#### [REQUIREMENT]
Write out the whole listing, matching it exactly.

#### [AVAILABLE DATA]
****************************************

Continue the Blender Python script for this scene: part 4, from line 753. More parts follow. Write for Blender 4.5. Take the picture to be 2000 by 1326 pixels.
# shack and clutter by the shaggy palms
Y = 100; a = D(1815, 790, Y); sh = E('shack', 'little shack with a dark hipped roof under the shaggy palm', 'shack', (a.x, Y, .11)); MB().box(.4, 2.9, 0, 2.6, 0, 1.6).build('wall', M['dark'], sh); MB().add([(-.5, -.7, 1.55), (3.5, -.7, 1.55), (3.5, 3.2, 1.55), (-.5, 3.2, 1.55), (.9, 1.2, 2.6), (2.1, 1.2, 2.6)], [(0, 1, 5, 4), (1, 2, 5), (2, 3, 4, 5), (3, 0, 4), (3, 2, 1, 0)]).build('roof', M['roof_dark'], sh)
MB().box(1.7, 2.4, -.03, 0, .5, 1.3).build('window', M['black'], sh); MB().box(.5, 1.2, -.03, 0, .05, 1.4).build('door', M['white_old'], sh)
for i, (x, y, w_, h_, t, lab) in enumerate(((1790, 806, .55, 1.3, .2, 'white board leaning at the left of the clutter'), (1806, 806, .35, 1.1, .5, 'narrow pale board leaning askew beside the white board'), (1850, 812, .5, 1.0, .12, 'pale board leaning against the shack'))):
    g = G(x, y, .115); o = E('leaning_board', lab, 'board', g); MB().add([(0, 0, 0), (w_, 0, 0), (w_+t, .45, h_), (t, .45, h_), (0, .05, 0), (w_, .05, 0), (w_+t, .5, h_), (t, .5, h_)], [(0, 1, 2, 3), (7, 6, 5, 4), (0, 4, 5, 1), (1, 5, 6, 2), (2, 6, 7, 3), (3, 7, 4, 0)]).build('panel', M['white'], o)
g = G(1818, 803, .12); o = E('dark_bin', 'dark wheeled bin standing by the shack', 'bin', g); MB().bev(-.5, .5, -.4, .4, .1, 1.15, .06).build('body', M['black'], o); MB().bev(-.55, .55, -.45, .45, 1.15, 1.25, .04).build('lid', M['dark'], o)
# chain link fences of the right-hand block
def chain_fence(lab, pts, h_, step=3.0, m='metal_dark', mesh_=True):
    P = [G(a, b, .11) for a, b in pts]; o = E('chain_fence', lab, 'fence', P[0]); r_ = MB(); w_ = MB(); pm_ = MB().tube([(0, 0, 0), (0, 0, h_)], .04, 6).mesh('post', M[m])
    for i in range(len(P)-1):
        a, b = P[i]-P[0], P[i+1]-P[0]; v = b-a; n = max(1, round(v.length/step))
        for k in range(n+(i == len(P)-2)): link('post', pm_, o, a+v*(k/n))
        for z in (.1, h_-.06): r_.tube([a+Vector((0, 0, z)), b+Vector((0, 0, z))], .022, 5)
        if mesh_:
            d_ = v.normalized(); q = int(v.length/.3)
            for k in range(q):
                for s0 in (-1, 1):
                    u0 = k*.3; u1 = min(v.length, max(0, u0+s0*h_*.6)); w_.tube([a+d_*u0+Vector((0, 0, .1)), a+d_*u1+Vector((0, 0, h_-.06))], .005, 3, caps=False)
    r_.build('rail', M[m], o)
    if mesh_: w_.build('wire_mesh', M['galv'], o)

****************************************

#### [EXPECTED ANSWER]
Continue the Blender Python script for this scene: part 4, from line 753. More parts follow. Write for Blender 4.5. Take the picture to be 2000 by 1326 pixels.
# shack and clutter by the shaggy palms
Y = 100; a = D(1815, 790, Y); sh = E('shack', 'little shack with a dark hipped roof under the shaggy palm', 'shack', (a.x, Y, .11)); MB().box(.4, 2.9, 0, 2.6, 0, 1.6).build('wall', M['dark'], sh); MB().add([(-.5, -.7, 1.55), (3.5, -.7, 1.55), (3.5, 3.2, 1.55), (-.5, 3.2, 1.55), (.9, 1.2, 2.6), (2.1, 1.2, 2.6)], [(0, 1, 5, 4), (1, 2, 5), (2, 3, 4, 5), (3, 0, 4), (3, 2, 1, 0)]).build('roof', M['roof_dark'], sh)
MB().box(1.7, 2.4, -.03, 0, .5, 1.3).build('window', M['black'], sh); MB().box(.5, 1.2, -.03, 0, .05, 1.4).build('door', M['white_old'], sh)
for i, (x, y, w_, h_, t, lab) in enumerate(((1790, 806, .55, 1.3, .2, 'white board leaning at the left of the clutter'), (1806, 806, .35, 1.1, .5, 'narrow pale board leaning askew beside the white board'), (1850, 812, .5, 1.0, .12, 'pale board leaning against the shack'))):
    g = G(x, y, .115); o = E('leaning_board', lab, 'board', g); MB().add([(0, 0, 0), (w_, 0, 0), (w_+t, .45, h_), (t, .45, h_), (0, .05, 0), (w_, .05, 0), (w_+t, .5, h_), (t, .5, h_)], [(0, 1, 2, 3), (7, 6, 5, 4), (0, 4, 5, 1), (1, 5, 6, 2), (2, 6, 7, 3), (3, 7, 4, 0)]).build('panel', M['white'], o)
g = G(1818, 803, .12); o = E('dark_bin', 'dark wheeled bin standing by the shack', 'bin', g); MB().bev(-.5, .5, -.4, .4, .1, 1.15, .06).build('body', M['black'], o); MB().bev(-.55, .55, -.45, .45, 1.15, 1.25, .04).build('lid', M['dark'], o)
# chain link fences of the right-hand block
def chain_fence(lab, pts, h_, step=3.0, m='metal_dark', mesh_=True):
    P = [G(a, b, .11) for a, b in pts]; o = E('chain_fence', lab, 'fence', P[0]); r_ = MB(); w_ = MB(); pm_ = MB().tube([(0, 0, 0), (0, 0, h_)], .04, 6).mesh('post', M[m])
    for i in range(len(P)-1):
        a, b = P[i]-P[0], P[i+1]-P[0]; v = b-a; n = max(1, round(v.length/step))
        for k in range(n+(i == len(P)-2)): link('post', pm_, o, a+v*(k/n))
        for z in (.1, h_-.06): r_.tube([a+Vector((0, 0, z)), b+Vector((0, 0, z))], .022, 5)
        if mesh_:
            d_ = v.normalized(); q = int(v.length/.3)
            for k in range(q):
                for s0 in (-1, 1):
                    u0 = k*.3; u1 = min(v.length, max(0, u0+s0*h_*.6)); w_.tube([a+d_*u0+Vector((0, 0, .1)), a+d_*u1+Vector((0, 0, h_-.06))], .005, 3, caps=False)
    r_.build('rail', M[m], o)
    if mesh_: w_.build('wire_mesh', M['galv'], o)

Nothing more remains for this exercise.